Friday, February 15, 2019

Education Current Event

Title:New York Joins Movement to Abandon Use of Student Tests in Teacher Evaluations
Published: February 1st, 2019

    Four years ago, Gov. Andrew M. Cuomo vowed that half of a teacher’s rating would be determined by student results on standardized exams. However, teacher unions and parents, especially those in New York’s wealthy suburbs and progressive urban pockets, resisted his plan. They protested on the basis that it would place undue stress on teachers and children, whose test scores are used for high-stakes admissions decisions and academic tracking. As a result, with Mr. Cuomo’s assent, the evaluation system was suspended only months after it had been adopted.
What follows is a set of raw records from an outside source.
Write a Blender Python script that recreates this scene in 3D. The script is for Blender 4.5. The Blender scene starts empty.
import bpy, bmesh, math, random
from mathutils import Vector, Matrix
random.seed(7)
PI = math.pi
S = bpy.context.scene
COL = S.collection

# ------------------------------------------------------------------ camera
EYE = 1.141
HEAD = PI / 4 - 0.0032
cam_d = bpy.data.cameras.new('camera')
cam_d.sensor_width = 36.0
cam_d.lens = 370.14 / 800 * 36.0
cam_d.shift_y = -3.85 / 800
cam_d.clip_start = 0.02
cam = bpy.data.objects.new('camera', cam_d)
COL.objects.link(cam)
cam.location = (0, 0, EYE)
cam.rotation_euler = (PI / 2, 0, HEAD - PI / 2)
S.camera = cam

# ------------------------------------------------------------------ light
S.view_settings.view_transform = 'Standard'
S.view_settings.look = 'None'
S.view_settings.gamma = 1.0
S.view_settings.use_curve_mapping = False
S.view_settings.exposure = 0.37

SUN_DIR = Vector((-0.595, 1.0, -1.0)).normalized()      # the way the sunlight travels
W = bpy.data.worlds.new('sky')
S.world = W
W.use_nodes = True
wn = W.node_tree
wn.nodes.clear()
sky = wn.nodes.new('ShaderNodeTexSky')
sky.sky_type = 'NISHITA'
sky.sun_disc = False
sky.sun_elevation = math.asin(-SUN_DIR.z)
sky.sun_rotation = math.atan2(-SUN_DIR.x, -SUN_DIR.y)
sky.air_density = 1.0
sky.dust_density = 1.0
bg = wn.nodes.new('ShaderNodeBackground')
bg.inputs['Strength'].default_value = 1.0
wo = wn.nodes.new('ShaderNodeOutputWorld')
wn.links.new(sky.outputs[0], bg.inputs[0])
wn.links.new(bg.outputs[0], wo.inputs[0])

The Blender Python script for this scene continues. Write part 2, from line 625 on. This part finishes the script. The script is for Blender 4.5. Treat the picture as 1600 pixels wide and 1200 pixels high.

Local school districts and teachers’ unions in New York will now officially be allowed to decide together how educators should be evaluated, with some oversight from the state Education Department, and no requirement that standardized tests must play a role. “Do student test scores actually indicate teacher performance? I’m not convinced,” said John Liu, a newly elected Democratic state senator. “An overreliance on testing can result in perverse incentives. The best evidence is teaching to the test.” The same situation was occuring in Los Angeles. In Los Angeles, the city’s school district agreed to create a plan that would significantly reduce the use of standardized tests in schools. Furthermore, Michael Mulgrew, president of the city-based United Federation of Teachers, said Mr. Cuomo, “now understands what standardized tests are, and their limitations, and I give him credit for that.”